DETAILED DESCRIPTION OF THE PREFERRED EMBODIMENT

A vacuum pump according to the present invention, which is shown in the drawing, includes a housing 1 provided with a suction flange 2 and a gas outlet flange 3. In the housing 1, there are provided two parallel stages each formed of a Holweck-type gas friction pump 6 and 7 and a regenerative pump 8. Rotor elements 10, 11a, 11b, and 13 of both gas friction pumps and regenerative pump 8 are supported on a common shaft 4. The shaft 4 is supported in opposite bearings 9a and 9b. The first bearing 9a is located in the region of the atmospheric pressure, and the bearing 9b is located in the region of fore-vacuum pressure. A pump drive 5 is also located in the region of fore-vacuum pressure. The rotor elements of the double-flow Holweck pump are each formed of a carrier ring 10 on which cylindrical components 11a and 11b of both parallel stages are supported. Together with stator elements 12a, 12b, which are formed as spiral flutes and surround the respective rotor elements 11a, 11b, the rotor elements 11a, 11b form, respectively, two double-flow Holweck pumps.

The regenerative pump 8 includes a plurality of rotor discs 13 which are secured on the rotor shaft 4 with clamping rings 14. Between the rotor discs 14, there are arranged stator components 15 with delivery channels 16.

The gas flows in the pump, which is shown in the drawings, in the direction indicated by arrows. First, gas flows from the suction region 22 through the two pumping Holweck stages 6 and 7, each of which consists of two serially connected pump stages 11a/12a and 11b/12b, into the discharge regions 23 and 24, respectively. Connection elements 26, which are provided between the two discharge regions 23 and 24, insure the delivery of the gas flow from both regions 23 and 24 to discharge chamber 25. Through the connection elements 28, the gas flow reaches the suction chamber 27 of the regenerative pump 8. In the regenerative pump 8, the gas is compressed to atmospheric pressure in several stages of the regenerative pump 8, which are connected with each other by channels 20, and is delivered, via a discharge chamber 29, to the gas outlet flange 3. The generative pump 8 has a beginning stage 40 fluidly connected with the common discharge chamber 25 of the friction pumps 6, 7, an end stage 44 fluidly connected with the discharge chamber 29, and an intermediate stage 42 located between the beginning stage 40 and the end stage 42 and fluidly connected with the discharge chamber 29 by a connection conduit 30. A pressure relief valve 31 is provided in the connection conduit 30.

Though the present invention was shown and described with references to the preferred embodiment, such are merely illustrative of the present invention and are not to be construed as a limitation thereof, and various modifications to the present invention will be apparent to those skilled in the art.

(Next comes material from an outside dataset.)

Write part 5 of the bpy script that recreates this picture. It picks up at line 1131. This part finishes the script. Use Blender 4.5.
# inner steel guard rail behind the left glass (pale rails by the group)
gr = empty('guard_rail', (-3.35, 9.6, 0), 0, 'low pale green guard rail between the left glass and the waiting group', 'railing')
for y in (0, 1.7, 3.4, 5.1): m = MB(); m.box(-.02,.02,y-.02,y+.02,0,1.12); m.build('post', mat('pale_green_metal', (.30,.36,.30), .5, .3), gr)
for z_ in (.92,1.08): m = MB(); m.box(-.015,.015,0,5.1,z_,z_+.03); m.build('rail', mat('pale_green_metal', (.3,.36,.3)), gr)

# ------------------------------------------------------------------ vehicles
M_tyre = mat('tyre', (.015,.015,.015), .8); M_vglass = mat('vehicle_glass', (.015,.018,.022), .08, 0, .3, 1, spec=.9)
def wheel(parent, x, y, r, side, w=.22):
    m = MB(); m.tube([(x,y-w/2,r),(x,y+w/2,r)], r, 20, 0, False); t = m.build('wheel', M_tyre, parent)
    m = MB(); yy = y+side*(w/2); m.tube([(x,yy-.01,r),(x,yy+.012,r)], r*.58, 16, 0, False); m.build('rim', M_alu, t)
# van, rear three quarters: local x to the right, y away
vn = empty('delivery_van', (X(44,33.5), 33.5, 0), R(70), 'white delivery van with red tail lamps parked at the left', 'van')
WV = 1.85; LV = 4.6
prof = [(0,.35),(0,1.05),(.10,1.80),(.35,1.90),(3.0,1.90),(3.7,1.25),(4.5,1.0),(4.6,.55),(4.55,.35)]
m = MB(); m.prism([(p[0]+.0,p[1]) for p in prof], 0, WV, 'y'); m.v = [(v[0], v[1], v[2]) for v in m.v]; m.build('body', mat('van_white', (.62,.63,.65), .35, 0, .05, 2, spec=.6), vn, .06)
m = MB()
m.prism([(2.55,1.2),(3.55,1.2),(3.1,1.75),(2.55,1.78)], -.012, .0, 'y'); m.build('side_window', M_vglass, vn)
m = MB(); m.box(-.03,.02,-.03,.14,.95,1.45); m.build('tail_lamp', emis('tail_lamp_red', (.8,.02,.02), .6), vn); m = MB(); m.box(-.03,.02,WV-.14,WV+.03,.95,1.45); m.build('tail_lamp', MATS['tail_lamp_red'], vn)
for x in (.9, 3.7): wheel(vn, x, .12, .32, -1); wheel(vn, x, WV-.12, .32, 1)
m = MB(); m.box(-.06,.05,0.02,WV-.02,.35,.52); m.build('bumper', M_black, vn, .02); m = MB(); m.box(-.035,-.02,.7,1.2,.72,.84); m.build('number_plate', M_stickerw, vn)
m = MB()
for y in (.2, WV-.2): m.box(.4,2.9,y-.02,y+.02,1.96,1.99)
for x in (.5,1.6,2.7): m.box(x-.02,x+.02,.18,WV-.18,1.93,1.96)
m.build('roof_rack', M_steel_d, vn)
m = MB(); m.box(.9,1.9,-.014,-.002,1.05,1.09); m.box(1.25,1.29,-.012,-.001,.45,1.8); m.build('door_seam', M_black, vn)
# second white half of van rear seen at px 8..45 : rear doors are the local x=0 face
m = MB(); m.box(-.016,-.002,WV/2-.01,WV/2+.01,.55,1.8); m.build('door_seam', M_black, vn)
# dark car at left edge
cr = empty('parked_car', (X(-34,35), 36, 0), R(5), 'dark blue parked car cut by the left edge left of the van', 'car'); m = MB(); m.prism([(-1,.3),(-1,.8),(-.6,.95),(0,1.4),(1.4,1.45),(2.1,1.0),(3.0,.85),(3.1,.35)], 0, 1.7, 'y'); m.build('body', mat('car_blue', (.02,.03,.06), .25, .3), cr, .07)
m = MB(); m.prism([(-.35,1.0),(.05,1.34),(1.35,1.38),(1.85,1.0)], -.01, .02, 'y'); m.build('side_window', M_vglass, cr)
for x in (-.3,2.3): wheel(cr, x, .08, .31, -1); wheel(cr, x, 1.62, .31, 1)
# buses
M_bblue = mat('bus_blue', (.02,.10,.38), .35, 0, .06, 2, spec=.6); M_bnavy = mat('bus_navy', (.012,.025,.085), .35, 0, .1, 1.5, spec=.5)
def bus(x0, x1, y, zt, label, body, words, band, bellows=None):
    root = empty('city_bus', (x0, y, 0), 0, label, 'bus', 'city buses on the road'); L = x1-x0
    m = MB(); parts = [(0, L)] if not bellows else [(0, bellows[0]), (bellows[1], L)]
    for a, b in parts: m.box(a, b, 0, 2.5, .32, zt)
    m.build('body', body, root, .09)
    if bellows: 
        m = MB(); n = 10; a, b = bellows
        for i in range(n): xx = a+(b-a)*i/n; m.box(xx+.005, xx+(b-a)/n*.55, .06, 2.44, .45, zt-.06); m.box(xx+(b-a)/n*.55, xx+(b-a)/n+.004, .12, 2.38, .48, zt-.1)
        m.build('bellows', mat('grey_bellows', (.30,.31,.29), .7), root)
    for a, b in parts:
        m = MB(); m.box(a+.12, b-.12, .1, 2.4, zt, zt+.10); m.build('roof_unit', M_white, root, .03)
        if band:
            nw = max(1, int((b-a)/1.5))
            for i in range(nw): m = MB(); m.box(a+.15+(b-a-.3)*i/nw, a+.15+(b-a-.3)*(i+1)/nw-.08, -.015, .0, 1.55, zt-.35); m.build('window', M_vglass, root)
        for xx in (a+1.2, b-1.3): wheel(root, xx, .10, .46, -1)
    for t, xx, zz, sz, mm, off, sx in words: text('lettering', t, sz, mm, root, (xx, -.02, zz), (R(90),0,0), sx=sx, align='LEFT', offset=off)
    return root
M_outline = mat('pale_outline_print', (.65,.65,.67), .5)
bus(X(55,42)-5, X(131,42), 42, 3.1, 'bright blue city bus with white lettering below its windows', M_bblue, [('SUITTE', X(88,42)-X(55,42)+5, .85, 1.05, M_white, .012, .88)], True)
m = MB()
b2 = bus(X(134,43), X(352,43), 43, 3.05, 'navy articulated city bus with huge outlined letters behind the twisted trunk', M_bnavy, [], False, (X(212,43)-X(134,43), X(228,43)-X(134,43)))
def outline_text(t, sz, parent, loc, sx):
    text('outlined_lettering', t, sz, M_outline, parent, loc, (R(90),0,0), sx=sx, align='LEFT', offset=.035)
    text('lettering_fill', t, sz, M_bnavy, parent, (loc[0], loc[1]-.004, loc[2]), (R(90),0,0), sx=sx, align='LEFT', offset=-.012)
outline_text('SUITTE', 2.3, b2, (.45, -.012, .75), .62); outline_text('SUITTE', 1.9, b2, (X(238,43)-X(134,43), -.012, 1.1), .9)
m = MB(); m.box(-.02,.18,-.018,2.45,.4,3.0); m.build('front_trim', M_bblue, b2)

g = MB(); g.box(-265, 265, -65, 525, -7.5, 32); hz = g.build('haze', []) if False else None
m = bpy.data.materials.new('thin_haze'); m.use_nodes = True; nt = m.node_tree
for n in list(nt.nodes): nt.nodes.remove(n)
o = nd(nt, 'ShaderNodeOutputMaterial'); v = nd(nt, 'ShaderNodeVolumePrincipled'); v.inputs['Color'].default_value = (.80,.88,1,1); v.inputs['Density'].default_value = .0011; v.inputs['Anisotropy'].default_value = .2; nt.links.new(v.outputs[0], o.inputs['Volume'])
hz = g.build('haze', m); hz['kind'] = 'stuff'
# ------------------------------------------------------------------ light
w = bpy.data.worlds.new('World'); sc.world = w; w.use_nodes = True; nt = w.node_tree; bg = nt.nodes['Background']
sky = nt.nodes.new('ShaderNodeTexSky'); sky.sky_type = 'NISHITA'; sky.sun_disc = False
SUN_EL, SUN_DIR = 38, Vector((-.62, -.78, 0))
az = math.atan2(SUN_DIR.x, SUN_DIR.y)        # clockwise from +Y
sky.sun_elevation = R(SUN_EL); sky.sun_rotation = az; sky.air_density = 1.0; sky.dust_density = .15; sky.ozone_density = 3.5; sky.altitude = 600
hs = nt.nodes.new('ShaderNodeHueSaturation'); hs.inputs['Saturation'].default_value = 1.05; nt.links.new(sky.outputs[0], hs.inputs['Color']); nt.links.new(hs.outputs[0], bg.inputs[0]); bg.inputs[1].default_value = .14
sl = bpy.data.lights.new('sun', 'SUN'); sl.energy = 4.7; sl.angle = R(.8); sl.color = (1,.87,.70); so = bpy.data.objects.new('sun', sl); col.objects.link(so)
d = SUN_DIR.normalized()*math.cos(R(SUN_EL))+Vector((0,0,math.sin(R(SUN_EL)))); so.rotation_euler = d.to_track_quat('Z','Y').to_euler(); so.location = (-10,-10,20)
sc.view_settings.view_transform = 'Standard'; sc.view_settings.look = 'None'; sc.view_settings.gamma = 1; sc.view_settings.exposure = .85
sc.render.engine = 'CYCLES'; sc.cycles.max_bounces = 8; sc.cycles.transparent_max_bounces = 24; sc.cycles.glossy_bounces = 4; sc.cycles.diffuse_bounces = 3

It is, therefore, not intended that the present invention be limited to the disclosed embodiment of details thereof, and the present invention includes all of variations and/or alternative embodiments within the spirit and scope of the present invention as defined by the appended claims.

Claims

1. A vacuum pump, comprising a common suction region; two gas friction pumps arranged parallel to each other and each having at least one stage having inlet means thereof communicating with the common suction region and outlet means thereof communicating with a separate discharge region; a multi-stage pump arranged downstream of the two gas friction pumps and having a suction chamber; connection means for communicating the separate discharge regions with a common discharge chamber, and conduit means for communicating the common discharge chamber with the suction chamber of the multi-stage pump, whereby an aspirated gas stream is separated into first and second streams with the first stream flowing through one of the two gas friction pumps and the second stream flowing through the other of the two gas friction pumps into respective discharge regions, with the streams from both discharge regions being combined in a common stream flowing into a the common discharge chamber from which a combined stream flows into the suction chamber of the multi-stage pump, with the gas being further compressed in the multi-stage pump,

wherein the vacuum pump further comprises a gas outlet flange, conduit means for connecting one of intermediate stages of the multi-stage pump with the gas outlet flange, and a pressure relief value arranged in the conduit means that connects the one of intermediate stages with the gas outlet flange.

2. A vacuum pump as set forth in claim 1, wherein the multi-stage pump has a discharge chamber, and means for communicating the suction chamber with the discharge chamber.

3. A vacuum pump as set forth in claim 1, wherein both gas friction pumps are formed as Holweck pumps.

4. A vacuum pump as set forth in claim 1, wherein the communicating conduit means comprises a plurality of axial bores formed in the gas friction pumps.

5. A vacuum pump as set forth in claim 1, wherein multi-stage pump is formed as a regenerative pump.

6. A vacuum pump as set forth in claim 5, wherein stator elements of the regenerative pump are formed of indivisible discs.

7. A vacuum pump as set forth in claim 6, further comprising a rotor shaft, and wherein rotor elements of the multi-stage pump are secured on the rotor shaft with clamping rings.

8. A vacuum pump, comprising:

a multi-stage regenerative pump for compressing as to atmospheric pressure, the regenerative pump having a beginning stage connected to the vacuum source, an end stage directly connected to an atmospheric pressure outlet, and an intermediate stage located between the beginning stage and the end stage;

a conduit directly connected to the intermediate stage and directly connected to the atmospheric pressure outlet; and

a pressure relief valve located in the conduit.

9. A vacuum pump according to claim 8, wherein the atmospheric pressure outlet comprises an outlet flange.